O Go: um jogo a preto e branco
O Go é uma arte antiga, originária da China e um jogo intelectual. Na perceção dos antigos chineses, as pedras pretas e brancas do Go simbolizam as transformações do Yin e Yang no Universo, e daí o ditado filosófico muito popular na China: “A vida é como um jogo de Go”.
Em maio de 2017, um jogo Go realizado em Wuzhen, na China, captou a atenção do mundo. No jogo, o programa de Inteligência Artificial AlphaGo da Google enfrentou Ke Jie, um dos melhores jogadores do mundo, e venceu-o por 3:0. Isto demonstrou os enormes avanços na área da Inteligência Artificial e também despertou um grande interesse das pessoas pelo Go, um jogo tradicional de estratégia chinesa.
O Go, também conhecido por Qi, que teve origem na China há mais de 4000 anos, é uma das quatro artes tradicionais chinesas, a par de qin (instrumento de cordas), shu (caligrafia) e hua (pintura).
As regras do Go parecem intrincadas à primeira vista, mas são simples de entender. Dois jogadores alternam-se em rodadas, cujo objetivo é utilizar as pedras pretas ou brancas para cercarem o oponente: as pedras devem ser removidas do tabuleiro caso uma pedra (ou um grupo delas) for cercada por peças adversárias. Quando o jogo termina, o vencedor é determinado contando cada território cercado pelos jogadores, com as peças capturadas.

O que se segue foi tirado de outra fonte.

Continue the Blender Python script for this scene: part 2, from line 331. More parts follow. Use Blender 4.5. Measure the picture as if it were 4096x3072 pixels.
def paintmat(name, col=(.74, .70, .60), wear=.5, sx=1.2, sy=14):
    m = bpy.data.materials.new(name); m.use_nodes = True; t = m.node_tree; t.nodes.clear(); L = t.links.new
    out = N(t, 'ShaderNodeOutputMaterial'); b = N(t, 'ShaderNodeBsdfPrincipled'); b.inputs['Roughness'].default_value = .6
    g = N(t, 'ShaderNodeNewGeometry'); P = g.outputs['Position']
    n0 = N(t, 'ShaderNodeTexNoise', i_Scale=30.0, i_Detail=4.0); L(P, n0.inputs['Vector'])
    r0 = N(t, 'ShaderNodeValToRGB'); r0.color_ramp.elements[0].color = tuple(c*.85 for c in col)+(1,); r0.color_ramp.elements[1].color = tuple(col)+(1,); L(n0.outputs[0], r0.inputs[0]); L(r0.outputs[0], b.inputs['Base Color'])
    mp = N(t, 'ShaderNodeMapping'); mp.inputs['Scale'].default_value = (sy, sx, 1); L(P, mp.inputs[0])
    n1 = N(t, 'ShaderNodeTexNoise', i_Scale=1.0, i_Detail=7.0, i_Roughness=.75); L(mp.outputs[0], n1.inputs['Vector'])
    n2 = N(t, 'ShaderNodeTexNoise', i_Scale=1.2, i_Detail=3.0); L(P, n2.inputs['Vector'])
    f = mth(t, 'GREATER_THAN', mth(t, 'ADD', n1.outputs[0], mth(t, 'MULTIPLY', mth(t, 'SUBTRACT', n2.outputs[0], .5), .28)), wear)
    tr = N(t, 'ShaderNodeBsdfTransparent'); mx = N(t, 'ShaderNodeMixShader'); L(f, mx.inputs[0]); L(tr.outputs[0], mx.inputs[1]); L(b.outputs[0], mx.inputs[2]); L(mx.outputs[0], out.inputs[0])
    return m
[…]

“Na montanha, dois monges jogam Go. No tabuleiro, a sombra das folhas agitam-se suavemente. Não se veem os monges nos bambus, só se ouve o som de pedras, por vezes.” Estes versos, do famoso poeta da Dinastia Tang, Bai Juyi, são retirados do poema À Beira da Lagoa que descreve o ambiente sereno durante um jogo Go num bosque de bambus, o estado ideal para os literatos chineses, refletindo a conduta e a cultura únicas do Go.
O jogo é conhecido também como a “comunicação pelas mãos”, que significa que os movimentos das pedras no tabuleiro são a única forma de os jogadores comunicarem. Por outro lado, “observar o jogo em silêncio” é outra conduta básica, exigindo que os espetadores se mantenham sossegados, para não distraírem os jogadores.
Há ainda um princípio importante, que é “nunca se arrepender depois de mover a pedra”. Trata-se de um respeito mútuo entre os jogadores.
O poema intitulado El Go, do escritor argentino Jorge Luis Borges, descreve-o como “um jogo astrológico”. “É mais antigo do que a escrita mais antiga, e o tabuleiro é um mapa do Universo. As suas variações em preto e branco esgotam o tempo.”
Curiosamente, o escritor argentino nunca esteve na China, nem sabia jogar Go, mas o poema revela-o como um jogo de filosofia, repleto de símbolos do pensamento taoista. Por exemplo, o padrão do tabuleiro evoluiu a partir do antigo diagrama civilizacional Hetu, que simboliza o estado de caos antes da formação do Universo; as pedras redondas pretas e brancas representam a transformação mútua de Yin e Yang; as 19 linhas que cruzam o tabuleiro formam 361 interseções, simbolizando os 361 dias do calendário lunar; os nove pontos circulares são designados por “estrelas”, e o ponto central é o “Tianyuan”, representando o centro do Universo e a origem de todas as coisas na perspetiva taoista.
Além disso, na perceção dos chineses antigos, o Go é uma integração dos elementos do céu, da Terra e os seres humanos, e as variações no jogo podem ser vistas como as mudanças do mundo.
O Go é muito popular em países do Leste Asiático, como o Japão e a Coreia do Sul. Durante as dinastias Sui e Tang (581-907), o jogo foi introduzido na Península Coreana e depois no Japão. Durante este período, 19 grupos de estudantes japoneses foram enviados para a China e a aprendizagem do Go era parte importante das suas formações académicas.
Em 1582, o padre Matteo Ricci chegou a Macau. Foi ele quem documentou as regras e o método do Go e as transmitiu à Europa. Daí, as pessoas do Continente Europeu já conhecerem o Go no século XVII.
Na era moderna, o Go tornou-se uma atividade competitiva mundial. As competições profissionais mundiais começaram em 1988 e o Go foi oficialmente incluído nos Jogos Asiáticos em 2010 e 2023.
Se o Go for visto apenas como uma competição, é difícil para os seres humanos vencerem a IA no futuro. Mas não se esqueçam de que o Go é uma arte, um meio de cultivar a mente e o corpo, e uma interação emocional entre as pessoas. Ao jogar Go, as pessoas podem divertir-se, enriquecer a experiência de vida, até conhecer a cultura chinesa e a sua visão sobre o universo e a vida.